Vote ‘yes’ on Proposition 1E

This measure is the twin of Proposition 1D. It would redirect unspent mental health funds to the general fund, to backfill money that would otherwise be cut from health programs. While we support this proposition as part of the overall budget deal, we are concerned about its impact on mental health programs in the state.

Voters passed Proposition 63 in 2004. It increased the income tax on California’s top earners to pay for expanded mental health programs. Now, in 2009, Proposition 63 has been generating cash for a number of worthy programs, but most of them are in the development stage and roughly $2.5 billion remains unspent.

Meanwhile, without a source of funding, the state could be forced to cut several hundred million dollars from mental health programs that existed before Proposition 63 was passed.

Proposition 1E provides a solution. It would divert $230 million annually for two years so the state would not be forced to reduce screening for mental health problems.

Vote ‘yes’ on Proposition 1F

This proposition would prevent legislators and other state elected officials from receiving pay raises if the state budget was expected to end the fiscal year in a deficit. This is a no-brainer and we support it.

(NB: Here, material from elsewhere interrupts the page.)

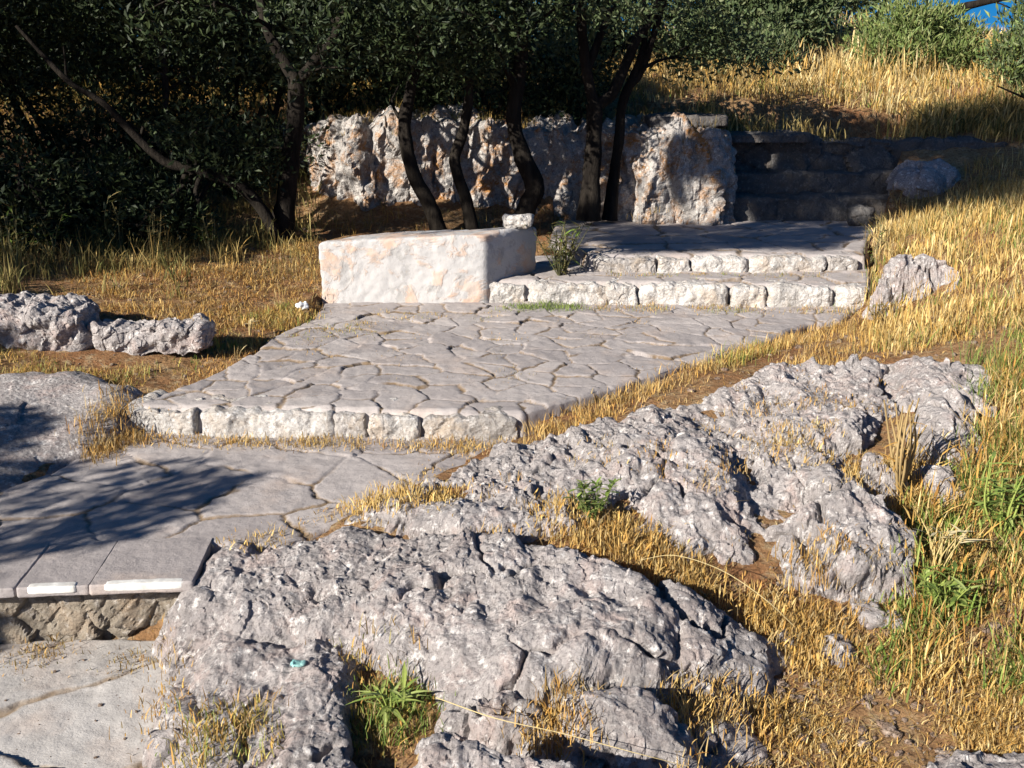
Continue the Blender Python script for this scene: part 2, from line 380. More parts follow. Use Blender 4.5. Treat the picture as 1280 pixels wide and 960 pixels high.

The measure is one of the concessions that Sen. Abel Maldonado, R-Santa Maria, extracted from Democrats and the governor as the price for his budget vote in February. Maldonado, exploiting an issue that is likely to play well with outraged voters, says it’s unacceptable that lawmakers would receive pay hikes in years in which they can’t balance the state’s books.

Proposition 1F, which would apply to the governor and lawmakers and, oddly, elected officials who have no budgetary duties, such as the secretary of state.

Pundits have dismissed Proposition 1F as a cynical ploy by a politician hoping to curry favor with voters. It’s hard to argue with that assessment, but this measure also makes sense.

There’s no real down side to Proposition 1F. There are other ways to accomplish budget reform, but lawmakers need to be held responsible for their inability to get a balanced budget.